SET TASK:
In the listing that follows, count every line with the word "scene" in it and write only the total.

DATA EXCERPT:
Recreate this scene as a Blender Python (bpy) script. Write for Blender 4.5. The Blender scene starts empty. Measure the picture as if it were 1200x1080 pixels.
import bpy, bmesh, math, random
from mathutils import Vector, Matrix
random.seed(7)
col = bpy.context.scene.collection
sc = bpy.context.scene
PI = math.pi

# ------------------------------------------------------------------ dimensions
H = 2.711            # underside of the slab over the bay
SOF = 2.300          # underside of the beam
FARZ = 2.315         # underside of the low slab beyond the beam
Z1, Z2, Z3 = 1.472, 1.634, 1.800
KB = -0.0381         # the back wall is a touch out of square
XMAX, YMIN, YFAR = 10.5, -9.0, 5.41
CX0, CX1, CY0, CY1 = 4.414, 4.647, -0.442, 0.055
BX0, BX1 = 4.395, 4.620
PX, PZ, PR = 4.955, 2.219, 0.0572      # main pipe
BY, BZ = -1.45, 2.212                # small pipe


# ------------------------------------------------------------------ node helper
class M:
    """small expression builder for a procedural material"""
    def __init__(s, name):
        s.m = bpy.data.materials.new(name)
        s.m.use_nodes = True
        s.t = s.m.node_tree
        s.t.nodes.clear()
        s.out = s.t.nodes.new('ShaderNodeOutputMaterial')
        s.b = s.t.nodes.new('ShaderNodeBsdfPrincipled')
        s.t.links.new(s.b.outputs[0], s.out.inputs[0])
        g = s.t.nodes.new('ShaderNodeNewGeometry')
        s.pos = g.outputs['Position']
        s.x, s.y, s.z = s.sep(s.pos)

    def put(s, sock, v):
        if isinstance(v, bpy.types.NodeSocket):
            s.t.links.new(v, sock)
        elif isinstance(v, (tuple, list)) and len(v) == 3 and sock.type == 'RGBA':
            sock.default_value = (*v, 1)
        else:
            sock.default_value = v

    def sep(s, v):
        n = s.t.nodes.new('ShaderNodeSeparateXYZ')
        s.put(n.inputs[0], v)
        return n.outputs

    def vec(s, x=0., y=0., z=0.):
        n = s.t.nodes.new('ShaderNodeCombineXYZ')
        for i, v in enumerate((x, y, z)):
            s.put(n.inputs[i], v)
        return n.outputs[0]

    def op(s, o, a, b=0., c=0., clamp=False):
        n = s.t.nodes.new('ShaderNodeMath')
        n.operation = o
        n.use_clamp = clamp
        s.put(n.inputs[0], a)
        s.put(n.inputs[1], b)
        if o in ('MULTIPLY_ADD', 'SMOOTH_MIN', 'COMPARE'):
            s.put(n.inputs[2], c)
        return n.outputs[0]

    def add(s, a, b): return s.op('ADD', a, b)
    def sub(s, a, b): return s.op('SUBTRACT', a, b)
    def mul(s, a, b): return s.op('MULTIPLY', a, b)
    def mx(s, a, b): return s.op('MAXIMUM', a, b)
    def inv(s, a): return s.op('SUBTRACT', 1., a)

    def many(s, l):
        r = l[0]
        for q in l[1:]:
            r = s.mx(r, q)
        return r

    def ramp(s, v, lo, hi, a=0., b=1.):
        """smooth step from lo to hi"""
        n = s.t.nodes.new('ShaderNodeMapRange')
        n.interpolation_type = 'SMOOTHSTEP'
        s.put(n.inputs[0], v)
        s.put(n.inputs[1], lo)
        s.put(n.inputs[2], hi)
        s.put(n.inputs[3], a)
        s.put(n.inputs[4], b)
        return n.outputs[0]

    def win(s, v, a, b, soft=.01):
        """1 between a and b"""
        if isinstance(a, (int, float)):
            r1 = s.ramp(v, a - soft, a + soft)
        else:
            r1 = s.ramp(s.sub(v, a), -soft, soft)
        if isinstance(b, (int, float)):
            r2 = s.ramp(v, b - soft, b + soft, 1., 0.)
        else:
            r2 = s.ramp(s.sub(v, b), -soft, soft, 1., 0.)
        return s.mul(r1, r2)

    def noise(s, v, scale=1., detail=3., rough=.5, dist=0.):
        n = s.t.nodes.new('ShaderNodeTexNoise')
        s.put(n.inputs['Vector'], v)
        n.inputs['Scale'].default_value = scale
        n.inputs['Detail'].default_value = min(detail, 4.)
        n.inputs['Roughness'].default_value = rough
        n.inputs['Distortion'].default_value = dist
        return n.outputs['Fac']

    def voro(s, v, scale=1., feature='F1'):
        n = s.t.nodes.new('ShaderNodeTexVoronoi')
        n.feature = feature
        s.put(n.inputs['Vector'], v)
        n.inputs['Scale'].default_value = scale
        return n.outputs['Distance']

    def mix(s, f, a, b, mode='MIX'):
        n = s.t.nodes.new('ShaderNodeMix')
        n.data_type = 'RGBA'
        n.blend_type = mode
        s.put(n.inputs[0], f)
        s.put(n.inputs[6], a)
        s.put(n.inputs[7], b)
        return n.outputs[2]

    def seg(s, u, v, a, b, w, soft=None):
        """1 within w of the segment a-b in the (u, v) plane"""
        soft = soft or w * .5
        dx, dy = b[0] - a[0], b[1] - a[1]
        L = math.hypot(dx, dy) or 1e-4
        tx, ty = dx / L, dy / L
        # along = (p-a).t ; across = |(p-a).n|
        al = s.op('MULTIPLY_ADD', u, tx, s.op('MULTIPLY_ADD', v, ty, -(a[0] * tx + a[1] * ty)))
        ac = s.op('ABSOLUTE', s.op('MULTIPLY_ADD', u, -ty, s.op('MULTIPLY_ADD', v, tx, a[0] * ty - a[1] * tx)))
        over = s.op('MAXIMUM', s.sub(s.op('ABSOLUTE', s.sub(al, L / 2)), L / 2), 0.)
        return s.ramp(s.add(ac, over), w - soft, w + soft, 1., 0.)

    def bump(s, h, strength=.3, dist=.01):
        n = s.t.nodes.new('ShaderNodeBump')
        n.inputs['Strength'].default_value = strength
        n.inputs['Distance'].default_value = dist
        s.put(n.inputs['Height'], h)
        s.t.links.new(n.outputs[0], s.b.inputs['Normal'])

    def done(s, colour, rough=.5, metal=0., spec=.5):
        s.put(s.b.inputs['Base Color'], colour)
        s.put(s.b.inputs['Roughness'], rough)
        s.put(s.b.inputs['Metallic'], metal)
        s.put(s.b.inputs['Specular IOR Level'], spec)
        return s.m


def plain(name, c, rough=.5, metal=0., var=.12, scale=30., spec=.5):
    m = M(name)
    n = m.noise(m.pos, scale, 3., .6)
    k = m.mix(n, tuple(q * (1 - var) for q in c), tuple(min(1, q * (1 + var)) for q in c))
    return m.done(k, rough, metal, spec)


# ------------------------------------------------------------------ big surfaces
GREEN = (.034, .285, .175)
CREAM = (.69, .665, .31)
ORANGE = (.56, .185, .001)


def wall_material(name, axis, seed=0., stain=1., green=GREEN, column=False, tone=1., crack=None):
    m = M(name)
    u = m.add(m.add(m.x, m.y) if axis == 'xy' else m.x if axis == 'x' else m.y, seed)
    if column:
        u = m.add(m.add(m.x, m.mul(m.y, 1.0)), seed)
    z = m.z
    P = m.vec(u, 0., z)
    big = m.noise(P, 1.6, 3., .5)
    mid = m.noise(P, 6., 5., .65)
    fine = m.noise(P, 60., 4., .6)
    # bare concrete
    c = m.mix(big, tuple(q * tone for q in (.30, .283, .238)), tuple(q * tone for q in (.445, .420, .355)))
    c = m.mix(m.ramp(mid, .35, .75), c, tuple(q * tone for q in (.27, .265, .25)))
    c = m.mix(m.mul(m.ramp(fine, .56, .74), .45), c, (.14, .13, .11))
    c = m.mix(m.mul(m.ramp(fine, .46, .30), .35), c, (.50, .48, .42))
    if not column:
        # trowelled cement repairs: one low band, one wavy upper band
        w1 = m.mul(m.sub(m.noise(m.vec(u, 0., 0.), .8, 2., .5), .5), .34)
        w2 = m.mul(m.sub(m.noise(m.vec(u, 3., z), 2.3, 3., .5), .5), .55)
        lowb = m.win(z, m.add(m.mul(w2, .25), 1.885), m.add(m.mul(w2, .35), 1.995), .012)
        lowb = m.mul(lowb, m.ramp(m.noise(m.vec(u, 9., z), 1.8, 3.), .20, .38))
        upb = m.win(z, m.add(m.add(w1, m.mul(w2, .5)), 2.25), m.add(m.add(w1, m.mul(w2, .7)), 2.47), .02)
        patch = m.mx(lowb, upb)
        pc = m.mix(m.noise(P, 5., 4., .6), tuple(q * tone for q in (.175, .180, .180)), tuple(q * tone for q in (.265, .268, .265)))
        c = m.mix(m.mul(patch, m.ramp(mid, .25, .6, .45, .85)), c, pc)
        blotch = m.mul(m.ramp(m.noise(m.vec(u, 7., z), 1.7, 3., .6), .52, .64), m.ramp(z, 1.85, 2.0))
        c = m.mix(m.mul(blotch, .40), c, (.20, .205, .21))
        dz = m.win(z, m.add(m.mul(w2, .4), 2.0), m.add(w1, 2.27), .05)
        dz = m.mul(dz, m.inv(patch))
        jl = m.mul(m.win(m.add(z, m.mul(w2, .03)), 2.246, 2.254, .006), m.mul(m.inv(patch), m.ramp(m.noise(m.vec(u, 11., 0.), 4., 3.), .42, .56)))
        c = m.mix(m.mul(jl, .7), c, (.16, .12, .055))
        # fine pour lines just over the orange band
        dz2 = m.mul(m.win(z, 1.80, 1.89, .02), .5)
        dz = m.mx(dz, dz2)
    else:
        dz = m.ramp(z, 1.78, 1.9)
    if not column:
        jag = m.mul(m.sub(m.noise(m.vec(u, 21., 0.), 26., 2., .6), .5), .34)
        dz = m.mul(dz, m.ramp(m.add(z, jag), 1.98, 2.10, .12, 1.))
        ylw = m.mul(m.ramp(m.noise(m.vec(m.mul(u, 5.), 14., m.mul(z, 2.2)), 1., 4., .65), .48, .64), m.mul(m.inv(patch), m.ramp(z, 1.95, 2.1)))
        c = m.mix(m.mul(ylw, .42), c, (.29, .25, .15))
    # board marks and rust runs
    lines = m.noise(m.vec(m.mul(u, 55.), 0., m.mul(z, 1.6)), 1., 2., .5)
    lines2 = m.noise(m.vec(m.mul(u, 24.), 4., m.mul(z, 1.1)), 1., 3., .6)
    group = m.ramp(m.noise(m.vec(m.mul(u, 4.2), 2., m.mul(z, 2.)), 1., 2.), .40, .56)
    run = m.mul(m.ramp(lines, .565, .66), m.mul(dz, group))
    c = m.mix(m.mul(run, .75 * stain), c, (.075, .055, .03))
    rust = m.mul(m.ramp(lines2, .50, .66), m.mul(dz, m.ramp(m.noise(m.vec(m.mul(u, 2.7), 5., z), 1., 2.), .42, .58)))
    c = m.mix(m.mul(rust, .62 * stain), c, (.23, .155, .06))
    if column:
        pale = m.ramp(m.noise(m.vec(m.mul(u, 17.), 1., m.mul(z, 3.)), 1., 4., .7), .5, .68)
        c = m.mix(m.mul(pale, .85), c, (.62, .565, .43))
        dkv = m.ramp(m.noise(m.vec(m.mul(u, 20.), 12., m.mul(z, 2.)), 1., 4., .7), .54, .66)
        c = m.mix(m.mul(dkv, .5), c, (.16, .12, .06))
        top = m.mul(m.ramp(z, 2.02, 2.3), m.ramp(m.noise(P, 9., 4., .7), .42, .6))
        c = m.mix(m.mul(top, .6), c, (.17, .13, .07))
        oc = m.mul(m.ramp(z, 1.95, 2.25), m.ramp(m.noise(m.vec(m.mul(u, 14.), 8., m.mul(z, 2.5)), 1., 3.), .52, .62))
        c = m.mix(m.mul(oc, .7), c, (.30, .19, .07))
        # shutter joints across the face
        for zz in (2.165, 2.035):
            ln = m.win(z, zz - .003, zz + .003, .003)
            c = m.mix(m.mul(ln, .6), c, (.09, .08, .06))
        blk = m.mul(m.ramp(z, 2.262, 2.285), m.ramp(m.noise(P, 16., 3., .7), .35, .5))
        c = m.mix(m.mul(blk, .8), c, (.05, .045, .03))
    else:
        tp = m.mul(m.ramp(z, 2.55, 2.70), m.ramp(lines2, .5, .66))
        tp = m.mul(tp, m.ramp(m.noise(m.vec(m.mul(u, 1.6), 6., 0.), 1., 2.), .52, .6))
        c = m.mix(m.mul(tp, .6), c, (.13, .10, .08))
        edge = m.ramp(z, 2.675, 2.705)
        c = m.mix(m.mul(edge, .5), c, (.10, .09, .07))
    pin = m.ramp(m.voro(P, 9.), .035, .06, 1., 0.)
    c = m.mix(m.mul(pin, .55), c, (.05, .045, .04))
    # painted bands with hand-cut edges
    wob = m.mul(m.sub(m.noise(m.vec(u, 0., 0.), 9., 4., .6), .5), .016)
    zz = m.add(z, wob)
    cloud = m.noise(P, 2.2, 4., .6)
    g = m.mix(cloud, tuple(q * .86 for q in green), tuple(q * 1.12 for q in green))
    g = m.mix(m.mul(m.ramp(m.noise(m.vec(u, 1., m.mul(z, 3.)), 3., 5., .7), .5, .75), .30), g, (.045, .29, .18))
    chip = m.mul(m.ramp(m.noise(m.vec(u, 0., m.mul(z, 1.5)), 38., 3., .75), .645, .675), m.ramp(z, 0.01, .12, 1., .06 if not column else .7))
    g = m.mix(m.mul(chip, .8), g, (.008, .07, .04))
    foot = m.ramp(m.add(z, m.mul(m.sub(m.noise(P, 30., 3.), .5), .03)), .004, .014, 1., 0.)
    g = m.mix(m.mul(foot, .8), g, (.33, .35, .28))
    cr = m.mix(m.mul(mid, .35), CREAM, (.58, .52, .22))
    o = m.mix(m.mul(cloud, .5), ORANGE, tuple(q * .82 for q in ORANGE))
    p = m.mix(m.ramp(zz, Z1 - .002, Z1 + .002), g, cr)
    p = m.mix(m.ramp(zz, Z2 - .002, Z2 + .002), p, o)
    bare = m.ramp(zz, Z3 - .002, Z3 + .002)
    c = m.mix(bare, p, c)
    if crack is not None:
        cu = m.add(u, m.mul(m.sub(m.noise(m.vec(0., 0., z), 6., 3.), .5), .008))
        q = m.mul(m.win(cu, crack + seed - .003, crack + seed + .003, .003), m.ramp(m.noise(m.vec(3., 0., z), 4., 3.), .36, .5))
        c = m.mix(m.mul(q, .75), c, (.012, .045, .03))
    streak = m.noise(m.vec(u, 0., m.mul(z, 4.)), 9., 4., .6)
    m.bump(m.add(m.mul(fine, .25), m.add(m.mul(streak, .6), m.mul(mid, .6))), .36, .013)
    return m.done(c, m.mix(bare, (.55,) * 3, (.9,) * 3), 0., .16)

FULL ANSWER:
3